*Supplied information*.
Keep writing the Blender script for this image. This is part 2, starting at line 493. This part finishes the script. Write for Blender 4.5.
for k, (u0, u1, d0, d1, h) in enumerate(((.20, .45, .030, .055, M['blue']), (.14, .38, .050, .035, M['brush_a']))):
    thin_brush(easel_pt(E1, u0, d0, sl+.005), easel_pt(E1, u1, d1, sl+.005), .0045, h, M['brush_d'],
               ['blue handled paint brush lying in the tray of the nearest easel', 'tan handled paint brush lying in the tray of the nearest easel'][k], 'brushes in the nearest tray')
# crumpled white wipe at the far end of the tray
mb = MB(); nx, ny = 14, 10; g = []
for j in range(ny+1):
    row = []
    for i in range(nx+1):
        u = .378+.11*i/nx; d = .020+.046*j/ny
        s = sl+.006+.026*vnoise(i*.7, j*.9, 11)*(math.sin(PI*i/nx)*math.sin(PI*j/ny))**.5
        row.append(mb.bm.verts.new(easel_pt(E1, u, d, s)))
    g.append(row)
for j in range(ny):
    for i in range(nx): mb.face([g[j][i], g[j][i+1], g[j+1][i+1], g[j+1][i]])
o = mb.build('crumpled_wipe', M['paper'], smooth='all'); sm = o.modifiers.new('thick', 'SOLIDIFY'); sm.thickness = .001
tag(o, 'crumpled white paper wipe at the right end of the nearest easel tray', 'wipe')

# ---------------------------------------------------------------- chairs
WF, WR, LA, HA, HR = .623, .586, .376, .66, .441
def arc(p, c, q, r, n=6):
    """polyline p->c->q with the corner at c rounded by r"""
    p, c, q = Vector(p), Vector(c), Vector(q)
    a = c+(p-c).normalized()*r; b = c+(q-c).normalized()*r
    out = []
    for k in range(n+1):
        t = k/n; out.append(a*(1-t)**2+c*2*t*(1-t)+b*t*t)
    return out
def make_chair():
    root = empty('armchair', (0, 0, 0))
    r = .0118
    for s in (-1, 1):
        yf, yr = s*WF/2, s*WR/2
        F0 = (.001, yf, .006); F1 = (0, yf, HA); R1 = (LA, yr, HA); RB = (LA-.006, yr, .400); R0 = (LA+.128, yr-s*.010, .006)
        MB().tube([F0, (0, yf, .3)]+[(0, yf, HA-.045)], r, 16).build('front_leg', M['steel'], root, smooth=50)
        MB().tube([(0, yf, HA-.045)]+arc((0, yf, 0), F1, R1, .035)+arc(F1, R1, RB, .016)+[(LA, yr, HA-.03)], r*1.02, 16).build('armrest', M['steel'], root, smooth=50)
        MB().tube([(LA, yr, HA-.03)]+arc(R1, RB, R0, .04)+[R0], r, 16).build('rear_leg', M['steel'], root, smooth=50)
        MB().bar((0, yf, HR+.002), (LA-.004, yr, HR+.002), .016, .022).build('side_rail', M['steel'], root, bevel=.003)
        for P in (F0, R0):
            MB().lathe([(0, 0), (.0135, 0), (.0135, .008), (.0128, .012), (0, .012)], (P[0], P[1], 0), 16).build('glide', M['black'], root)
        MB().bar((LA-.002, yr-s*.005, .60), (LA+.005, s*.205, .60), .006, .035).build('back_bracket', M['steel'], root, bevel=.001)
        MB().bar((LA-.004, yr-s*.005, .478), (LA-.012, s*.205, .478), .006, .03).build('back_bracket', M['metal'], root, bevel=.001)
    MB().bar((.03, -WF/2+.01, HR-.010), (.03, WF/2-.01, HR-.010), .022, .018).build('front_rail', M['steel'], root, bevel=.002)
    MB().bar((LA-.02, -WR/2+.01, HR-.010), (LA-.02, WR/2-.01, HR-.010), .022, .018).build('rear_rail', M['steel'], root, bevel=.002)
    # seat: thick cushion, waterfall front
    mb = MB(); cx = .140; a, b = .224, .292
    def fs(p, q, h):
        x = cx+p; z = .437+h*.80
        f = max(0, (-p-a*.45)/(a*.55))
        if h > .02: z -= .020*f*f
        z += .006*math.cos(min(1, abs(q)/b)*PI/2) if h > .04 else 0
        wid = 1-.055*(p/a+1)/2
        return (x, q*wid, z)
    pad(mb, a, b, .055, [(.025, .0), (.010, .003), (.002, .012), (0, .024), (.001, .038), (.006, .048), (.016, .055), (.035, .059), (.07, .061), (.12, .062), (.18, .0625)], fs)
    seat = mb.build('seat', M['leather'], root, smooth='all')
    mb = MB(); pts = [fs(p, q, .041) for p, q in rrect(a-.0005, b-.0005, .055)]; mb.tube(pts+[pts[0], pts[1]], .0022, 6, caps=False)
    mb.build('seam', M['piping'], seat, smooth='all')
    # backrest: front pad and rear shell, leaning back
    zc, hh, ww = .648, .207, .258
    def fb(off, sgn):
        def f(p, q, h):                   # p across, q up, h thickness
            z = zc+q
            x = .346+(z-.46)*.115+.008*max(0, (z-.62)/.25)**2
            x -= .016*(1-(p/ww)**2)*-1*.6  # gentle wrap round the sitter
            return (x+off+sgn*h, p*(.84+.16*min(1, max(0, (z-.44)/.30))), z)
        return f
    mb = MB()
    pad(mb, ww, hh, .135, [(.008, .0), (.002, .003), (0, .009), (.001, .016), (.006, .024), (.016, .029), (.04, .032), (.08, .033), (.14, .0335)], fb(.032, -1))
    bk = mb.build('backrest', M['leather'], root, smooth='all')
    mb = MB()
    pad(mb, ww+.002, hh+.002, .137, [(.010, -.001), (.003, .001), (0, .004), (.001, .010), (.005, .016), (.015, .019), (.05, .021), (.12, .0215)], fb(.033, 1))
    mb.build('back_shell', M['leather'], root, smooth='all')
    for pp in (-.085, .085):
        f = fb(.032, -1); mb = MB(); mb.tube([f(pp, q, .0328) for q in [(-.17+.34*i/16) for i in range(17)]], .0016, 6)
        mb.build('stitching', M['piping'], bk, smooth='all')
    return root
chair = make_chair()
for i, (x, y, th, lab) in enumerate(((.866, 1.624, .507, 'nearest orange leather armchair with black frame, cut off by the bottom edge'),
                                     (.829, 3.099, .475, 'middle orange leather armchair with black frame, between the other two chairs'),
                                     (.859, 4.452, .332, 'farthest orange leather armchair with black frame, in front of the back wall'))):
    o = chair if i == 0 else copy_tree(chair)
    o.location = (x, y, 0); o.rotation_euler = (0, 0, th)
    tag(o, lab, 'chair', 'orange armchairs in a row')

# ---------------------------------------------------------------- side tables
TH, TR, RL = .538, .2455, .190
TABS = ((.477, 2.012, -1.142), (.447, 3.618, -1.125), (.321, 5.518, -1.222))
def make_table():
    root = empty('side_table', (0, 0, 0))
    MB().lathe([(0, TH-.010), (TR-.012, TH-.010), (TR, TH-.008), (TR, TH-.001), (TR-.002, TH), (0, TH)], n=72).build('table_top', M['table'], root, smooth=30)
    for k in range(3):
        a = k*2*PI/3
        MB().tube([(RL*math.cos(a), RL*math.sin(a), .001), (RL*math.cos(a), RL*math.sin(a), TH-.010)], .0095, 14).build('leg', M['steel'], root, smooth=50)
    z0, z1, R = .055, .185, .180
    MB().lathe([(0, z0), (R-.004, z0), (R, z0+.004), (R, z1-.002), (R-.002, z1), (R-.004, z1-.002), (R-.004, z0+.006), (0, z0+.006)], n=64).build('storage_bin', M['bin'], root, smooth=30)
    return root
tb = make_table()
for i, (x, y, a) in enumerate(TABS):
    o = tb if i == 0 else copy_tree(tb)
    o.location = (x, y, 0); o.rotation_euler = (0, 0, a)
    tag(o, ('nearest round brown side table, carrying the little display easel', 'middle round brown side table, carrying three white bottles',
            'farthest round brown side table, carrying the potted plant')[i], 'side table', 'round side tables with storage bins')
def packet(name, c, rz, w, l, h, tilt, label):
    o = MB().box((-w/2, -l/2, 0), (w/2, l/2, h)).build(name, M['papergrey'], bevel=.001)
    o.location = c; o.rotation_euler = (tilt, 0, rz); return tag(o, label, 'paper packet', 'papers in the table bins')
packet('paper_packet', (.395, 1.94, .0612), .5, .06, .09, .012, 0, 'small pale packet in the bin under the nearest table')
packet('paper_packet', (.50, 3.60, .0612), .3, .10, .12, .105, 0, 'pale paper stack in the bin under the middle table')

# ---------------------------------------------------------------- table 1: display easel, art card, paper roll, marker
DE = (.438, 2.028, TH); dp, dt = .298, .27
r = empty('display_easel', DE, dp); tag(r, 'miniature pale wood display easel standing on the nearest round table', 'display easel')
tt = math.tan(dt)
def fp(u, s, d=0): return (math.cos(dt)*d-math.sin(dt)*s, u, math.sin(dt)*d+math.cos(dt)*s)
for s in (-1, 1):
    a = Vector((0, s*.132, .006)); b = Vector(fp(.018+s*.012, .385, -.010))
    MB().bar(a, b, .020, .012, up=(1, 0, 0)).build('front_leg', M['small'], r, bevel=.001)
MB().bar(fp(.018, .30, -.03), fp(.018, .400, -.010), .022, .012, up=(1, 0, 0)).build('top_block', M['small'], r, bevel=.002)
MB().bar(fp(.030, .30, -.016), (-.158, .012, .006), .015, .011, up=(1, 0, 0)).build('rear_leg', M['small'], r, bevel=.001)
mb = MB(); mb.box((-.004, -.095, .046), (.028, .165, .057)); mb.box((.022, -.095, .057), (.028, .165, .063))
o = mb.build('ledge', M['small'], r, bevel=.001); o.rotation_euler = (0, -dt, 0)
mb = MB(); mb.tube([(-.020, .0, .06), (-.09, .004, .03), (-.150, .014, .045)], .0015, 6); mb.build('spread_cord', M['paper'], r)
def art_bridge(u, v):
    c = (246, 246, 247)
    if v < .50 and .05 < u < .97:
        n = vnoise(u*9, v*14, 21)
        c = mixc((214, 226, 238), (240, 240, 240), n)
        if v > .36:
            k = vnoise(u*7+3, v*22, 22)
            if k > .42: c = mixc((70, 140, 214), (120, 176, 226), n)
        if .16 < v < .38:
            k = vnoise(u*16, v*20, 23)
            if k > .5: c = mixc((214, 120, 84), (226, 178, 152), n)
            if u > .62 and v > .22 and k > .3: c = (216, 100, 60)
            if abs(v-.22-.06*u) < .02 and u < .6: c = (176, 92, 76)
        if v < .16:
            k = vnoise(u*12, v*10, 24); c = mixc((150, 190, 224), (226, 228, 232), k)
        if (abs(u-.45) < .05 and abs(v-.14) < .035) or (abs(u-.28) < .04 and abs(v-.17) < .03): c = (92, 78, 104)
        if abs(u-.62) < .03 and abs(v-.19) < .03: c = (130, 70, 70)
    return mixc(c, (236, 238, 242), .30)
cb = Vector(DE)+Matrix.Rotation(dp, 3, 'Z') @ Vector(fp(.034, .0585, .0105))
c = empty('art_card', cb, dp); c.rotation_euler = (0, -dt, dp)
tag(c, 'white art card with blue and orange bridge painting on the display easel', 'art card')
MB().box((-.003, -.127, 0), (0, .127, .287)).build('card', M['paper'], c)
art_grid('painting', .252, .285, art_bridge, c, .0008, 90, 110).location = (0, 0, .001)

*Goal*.
Can you write out the lines above, from the first one through the one containing "tag(o, 'crumpled white", exactly as they appear and nothing more?

*Written answer*.
Keep writing the Blender script for this image. This is part 2, starting at line 493. This part finishes the script. Write for Blender 4.5.
for k, (u0, u1, d0, d1, h) in enumerate(((.20, .45, .030, .055, M['blue']), (.14, .38, .050, .035, M['brush_a']))):
    thin_brush(easel_pt(E1, u0, d0, sl+.005), easel_pt(E1, u1, d1, sl+.005), .0045, h, M['brush_d'],
               ['blue handled paint brush lying in the tray of the nearest easel', 'tan handled paint brush lying in the tray of the nearest easel'][k], 'brushes in the nearest tray')
# crumpled white wipe at the far end of the tray
mb = MB(); nx, ny = 14, 10; g = []
for j in range(ny+1):
    row = []
    for i in range(nx+1):
        u = .378+.11*i/nx; d = .020+.046*j/ny
        s = sl+.006+.026*vnoise(i*.7, j*.9, 11)*(math.sin(PI*i/nx)*math.sin(PI*j/ny))**.5
        row.append(mb.bm.verts.new(easel_pt(E1, u, d, s)))
    g.append(row)
for j in range(ny):
    for i in range(nx): mb.face([g[j][i], g[j][i+1], g[j+1][i+1], g[j+1][i]])
o = mb.build('crumpled_wipe', M['paper'], smooth='all'); sm = o.modifiers.new('thick', 'SOLIDIFY'); sm.thickness = .001
tag(o, 'crumpled white paper wipe at the right end of the nearest easel tray', 'wipe')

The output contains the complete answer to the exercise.